>> START

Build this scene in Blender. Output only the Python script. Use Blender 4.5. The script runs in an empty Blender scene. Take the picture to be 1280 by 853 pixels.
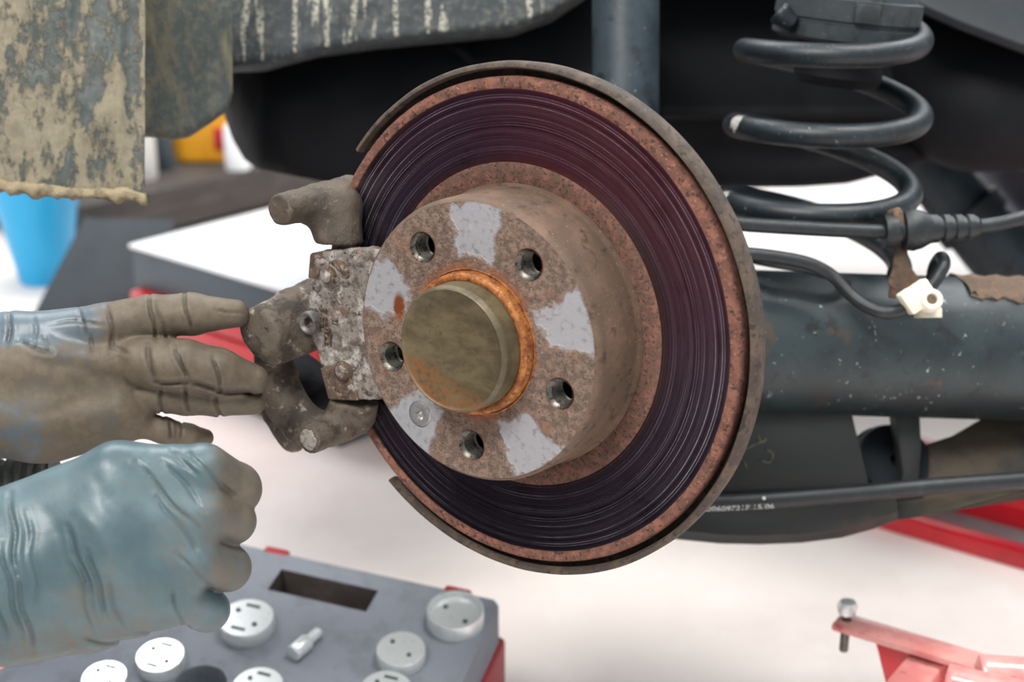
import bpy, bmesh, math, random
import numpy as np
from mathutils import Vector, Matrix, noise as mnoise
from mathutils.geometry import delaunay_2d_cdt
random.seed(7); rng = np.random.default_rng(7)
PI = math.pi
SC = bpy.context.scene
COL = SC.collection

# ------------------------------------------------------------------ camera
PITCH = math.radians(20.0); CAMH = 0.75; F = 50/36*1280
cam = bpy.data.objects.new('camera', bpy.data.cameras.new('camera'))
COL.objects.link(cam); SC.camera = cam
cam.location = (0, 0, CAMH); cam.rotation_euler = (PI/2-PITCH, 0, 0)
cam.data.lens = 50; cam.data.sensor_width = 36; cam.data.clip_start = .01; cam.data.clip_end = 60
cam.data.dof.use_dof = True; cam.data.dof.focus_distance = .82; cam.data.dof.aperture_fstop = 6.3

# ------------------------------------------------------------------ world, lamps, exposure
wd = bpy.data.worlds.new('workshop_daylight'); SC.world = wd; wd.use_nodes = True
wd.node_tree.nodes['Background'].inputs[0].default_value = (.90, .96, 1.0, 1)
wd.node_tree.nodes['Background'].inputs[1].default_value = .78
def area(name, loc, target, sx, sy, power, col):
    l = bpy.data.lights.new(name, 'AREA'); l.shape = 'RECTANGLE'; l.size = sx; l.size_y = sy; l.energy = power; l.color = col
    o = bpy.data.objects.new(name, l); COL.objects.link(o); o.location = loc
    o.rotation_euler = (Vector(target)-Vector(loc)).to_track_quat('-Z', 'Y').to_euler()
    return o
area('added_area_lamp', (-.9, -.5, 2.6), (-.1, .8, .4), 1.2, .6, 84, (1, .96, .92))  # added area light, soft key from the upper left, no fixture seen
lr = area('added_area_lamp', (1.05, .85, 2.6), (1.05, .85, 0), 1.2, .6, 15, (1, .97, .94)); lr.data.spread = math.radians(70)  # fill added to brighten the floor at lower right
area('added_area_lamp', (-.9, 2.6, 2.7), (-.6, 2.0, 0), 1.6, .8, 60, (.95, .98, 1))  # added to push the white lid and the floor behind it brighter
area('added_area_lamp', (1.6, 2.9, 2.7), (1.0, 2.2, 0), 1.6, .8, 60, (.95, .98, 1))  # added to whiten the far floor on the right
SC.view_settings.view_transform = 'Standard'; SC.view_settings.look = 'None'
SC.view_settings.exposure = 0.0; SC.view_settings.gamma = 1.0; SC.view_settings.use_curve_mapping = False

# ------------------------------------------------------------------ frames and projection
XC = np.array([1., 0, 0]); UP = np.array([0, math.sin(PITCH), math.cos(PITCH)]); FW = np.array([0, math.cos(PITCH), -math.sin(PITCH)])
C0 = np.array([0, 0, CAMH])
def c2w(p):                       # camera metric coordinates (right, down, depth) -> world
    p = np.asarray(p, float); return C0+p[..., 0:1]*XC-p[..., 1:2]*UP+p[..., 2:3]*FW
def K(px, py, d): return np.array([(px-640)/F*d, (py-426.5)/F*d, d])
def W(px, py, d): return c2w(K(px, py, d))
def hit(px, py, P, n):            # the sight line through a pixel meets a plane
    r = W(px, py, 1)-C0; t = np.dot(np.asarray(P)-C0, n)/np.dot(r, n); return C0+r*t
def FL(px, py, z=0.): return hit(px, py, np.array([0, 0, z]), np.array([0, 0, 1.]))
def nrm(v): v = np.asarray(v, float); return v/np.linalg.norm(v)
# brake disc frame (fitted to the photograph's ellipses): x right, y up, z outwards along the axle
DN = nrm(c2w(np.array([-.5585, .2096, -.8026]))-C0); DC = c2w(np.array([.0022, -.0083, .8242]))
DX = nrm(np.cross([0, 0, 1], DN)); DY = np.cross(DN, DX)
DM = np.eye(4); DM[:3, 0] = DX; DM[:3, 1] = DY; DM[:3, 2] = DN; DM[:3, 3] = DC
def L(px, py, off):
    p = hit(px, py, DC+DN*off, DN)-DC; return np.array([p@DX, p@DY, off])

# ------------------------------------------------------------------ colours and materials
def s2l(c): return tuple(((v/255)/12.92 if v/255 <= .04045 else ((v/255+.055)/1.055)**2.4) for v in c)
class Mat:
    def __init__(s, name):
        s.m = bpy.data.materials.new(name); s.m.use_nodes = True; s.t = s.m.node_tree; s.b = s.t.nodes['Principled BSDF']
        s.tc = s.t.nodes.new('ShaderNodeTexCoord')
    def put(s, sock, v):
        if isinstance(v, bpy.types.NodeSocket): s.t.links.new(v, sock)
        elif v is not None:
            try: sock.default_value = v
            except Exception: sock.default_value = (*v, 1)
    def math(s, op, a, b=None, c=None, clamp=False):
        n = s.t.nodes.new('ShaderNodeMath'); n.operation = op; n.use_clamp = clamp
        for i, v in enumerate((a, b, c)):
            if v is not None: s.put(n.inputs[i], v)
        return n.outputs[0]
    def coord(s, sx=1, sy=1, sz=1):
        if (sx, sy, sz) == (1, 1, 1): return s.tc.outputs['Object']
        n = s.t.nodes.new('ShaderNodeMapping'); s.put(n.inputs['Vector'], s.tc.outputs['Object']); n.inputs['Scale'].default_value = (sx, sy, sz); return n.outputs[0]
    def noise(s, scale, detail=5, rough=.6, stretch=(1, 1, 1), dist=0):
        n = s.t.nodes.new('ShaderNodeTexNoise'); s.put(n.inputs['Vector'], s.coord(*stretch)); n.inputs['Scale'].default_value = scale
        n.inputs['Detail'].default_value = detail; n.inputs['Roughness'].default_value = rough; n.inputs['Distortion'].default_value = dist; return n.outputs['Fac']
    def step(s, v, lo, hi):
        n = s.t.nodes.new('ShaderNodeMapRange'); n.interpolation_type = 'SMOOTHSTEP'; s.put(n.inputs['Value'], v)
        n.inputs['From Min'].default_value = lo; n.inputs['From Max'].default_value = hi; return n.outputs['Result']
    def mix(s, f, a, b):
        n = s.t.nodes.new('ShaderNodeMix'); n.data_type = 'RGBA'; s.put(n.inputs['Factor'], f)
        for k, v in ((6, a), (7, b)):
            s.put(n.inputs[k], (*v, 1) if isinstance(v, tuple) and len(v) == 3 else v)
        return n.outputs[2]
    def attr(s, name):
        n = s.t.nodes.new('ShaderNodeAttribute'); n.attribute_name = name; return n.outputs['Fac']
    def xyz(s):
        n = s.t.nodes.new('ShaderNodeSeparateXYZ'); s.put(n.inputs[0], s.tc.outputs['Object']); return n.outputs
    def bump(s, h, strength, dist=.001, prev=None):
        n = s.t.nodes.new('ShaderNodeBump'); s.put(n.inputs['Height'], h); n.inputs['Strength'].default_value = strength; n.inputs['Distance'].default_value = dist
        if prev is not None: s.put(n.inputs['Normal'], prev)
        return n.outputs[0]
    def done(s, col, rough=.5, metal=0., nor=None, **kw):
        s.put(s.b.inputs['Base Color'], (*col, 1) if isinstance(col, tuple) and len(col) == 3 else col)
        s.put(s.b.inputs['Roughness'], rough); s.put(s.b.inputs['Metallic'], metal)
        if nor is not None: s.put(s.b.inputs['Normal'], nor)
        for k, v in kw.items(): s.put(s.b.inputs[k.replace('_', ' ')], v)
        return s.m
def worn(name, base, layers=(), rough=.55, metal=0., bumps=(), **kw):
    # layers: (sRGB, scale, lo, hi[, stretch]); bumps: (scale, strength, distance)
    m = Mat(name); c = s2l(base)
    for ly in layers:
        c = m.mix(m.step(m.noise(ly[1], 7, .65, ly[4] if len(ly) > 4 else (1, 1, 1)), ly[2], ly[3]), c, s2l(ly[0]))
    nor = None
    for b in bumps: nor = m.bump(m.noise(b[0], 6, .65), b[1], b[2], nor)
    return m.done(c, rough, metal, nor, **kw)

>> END

Leave out the pictures, then repeat the listing above exactly from its first line to the line with "cam.data.dof.use_dof = True;", inclusive.

Build this scene in Blender. Output only the Python script. Use Blender 4.5. The script runs in an empty Blender scene. Take the picture to be 1280 by 853 pixels.
import bpy, bmesh, math, random
import numpy as np
from mathutils import Vector, Matrix, noise as mnoise
from mathutils.geometry import delaunay_2d_cdt
random.seed(7); rng = np.random.default_rng(7)
PI = math.pi
SC = bpy.context.scene
COL = SC.collection

# ------------------------------------------------------------------ camera
PITCH = math.radians(20.0); CAMH = 0.75; F = 50/36*1280
cam = bpy.data.objects.new('camera', bpy.data.cameras.new('camera'))
COL.objects.link(cam); SC.camera = cam
cam.location = (0, 0, CAMH); cam.rotation_euler = (PI/2-PITCH, 0, 0)
cam.data.lens = 50; cam.data.sensor_width = 36; cam.data.clip_start = .01; cam.data.clip_end = 60
cam.data.dof.use_dof = True; cam.data.dof.focus_distance = .82; cam.data.dof.aperture_fstop = 6.3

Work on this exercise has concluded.